INSTRUCTIONS FOR THE TASK
Make an exact copy of the entries below.

DATA FOR PROCESSING
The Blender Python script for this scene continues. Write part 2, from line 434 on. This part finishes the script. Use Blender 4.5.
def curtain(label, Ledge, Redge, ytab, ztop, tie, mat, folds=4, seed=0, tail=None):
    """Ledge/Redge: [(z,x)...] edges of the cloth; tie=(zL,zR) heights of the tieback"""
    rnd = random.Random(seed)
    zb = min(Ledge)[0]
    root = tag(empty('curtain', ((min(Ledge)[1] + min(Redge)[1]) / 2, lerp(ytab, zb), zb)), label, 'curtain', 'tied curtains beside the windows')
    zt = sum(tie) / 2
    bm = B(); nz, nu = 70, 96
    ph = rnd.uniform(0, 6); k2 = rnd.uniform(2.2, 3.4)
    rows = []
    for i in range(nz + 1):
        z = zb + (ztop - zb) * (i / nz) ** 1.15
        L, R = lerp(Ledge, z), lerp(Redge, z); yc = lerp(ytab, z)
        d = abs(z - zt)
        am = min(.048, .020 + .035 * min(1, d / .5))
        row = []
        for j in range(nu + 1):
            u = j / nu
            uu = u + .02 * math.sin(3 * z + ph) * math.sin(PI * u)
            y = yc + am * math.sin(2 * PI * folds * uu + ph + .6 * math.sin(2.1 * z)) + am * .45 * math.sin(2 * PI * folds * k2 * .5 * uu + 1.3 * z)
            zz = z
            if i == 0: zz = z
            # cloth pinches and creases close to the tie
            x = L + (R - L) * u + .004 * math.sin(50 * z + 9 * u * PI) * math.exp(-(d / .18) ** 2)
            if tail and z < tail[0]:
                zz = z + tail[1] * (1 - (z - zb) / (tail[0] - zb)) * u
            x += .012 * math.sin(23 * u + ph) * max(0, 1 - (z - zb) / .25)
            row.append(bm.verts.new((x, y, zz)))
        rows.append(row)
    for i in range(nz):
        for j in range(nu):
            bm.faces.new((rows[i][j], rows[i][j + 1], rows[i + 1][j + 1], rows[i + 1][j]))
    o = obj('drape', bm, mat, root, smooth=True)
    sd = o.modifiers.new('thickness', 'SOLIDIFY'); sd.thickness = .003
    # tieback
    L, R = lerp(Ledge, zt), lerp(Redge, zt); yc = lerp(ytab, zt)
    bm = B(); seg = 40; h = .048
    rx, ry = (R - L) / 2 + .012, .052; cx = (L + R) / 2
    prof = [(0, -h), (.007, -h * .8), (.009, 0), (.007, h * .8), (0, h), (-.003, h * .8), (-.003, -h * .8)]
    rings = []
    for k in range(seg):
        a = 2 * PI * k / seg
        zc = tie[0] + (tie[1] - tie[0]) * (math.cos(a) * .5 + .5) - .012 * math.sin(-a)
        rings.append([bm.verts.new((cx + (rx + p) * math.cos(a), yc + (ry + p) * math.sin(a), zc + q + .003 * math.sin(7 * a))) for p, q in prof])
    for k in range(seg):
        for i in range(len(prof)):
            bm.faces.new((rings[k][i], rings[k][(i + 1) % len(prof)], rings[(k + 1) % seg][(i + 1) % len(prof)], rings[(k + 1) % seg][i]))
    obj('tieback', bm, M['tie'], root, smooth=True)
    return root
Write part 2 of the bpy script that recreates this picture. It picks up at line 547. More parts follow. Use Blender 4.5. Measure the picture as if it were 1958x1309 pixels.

RESPONSE TO THIS EXERCISE
The Blender Python script for this scene continues. Write part 2, from line 434 on. This part finishes the script. Use Blender 4.5.
def curtain(label, Ledge, Redge, ytab, ztop, tie, mat, folds=4, seed=0, tail=None):
    """Ledge/Redge: [(z,x)...] edges of the cloth; tie=(zL,zR) heights of the tieback"""
    rnd = random.Random(seed)
    zb = min(Ledge)[0]
    root = tag(empty('curtain', ((min(Ledge)[1] + min(Redge)[1]) / 2, lerp(ytab, zb), zb)), label, 'curtain', 'tied curtains beside the windows')
    zt = sum(tie) / 2
    bm = B(); nz, nu = 70, 96
    ph = rnd.uniform(0, 6); k2 = rnd.uniform(2.2, 3.4)
    rows = []
    for i in range(nz + 1):
        z = zb + (ztop - zb) * (i / nz) ** 1.15
        L, R = lerp(Ledge, z), lerp(Redge, z); yc = lerp(ytab, z)
        d = abs(z - zt)
        am = min(.048, .020 + .035 * min(1, d / .5))
        row = []
        for j in range(nu + 1):
            u = j / nu
            uu = u + .02 * math.sin(3 * z + ph) * math.sin(PI * u)
            y = yc + am * math.sin(2 * PI * folds * uu + ph + .6 * math.sin(2.1 * z)) + am * .45 * math.sin(2 * PI * folds * k2 * .5 * uu + 1.3 * z)
            zz = z
            if i == 0: zz = z
            # cloth pinches and creases close to the tie
            x = L + (R - L) * u + .004 * math.sin(50 * z + 9 * u * PI) * math.exp(-(d / .18) ** 2)
            if tail and z < tail[0]:
                zz = z + tail[1] * (1 - (z - zb) / (tail[0] - zb)) * u
            x += .012 * math.sin(23 * u + ph) * max(0, 1 - (z - zb) / .25)
            row.append(bm.verts.new((x, y, zz)))
        rows.append(row)
    for i in range(nz):
        for j in range(nu):
            bm.faces.new((rows[i][j], rows[i][j + 1], rows[i + 1][j + 1], rows[i + 1][j]))
    o = obj('drape', bm, mat, root, smooth=True)
    sd = o.modifiers.new('thickness', 'SOLIDIFY'); sd.thickness = .003
    # tieback
    L, R = lerp(Ledge, zt), lerp(Redge, zt); yc = lerp(ytab, zt)
    bm = B(); seg = 40; h = .048
    rx, ry = (R - L) / 2 + .012, .052; cx = (L + R) / 2
    prof = [(0, -h), (.007, -h * .8), (.009, 0), (.007, h * .8), (0, h), (-.003, h * .8), (-.003, -h * .8)]
    rings = []
    for k in range(seg):
        a = 2 * PI * k / seg
        zc = tie[0] + (tie[1] - tie[0]) * (math.cos(a) * .5 + .5) - .012 * math.sin(-a)
        rings.append([bm.verts.new((cx + (rx + p) * math.cos(a), yc + (ry + p) * math.sin(a), zc + q + .003 * math.sin(7 * a))) for p, q in prof])
    for k in range(seg):
        for i in range(len(prof)):
            bm.faces.new((rings[k][i], rings[k][(i + 1) % len(prof)], rings[(k + 1) % seg][(i + 1) % len(prof)], rings[(k + 1) % seg][i]))
    obj('tieback', bm, M['tie'], root, smooth=True)
    return root
Write part 2 of the bpy script that recreates this picture. It picks up at line 547. More parts follow. Use Blender 4.5. Measure the picture as if it were 1958x1309 pixels.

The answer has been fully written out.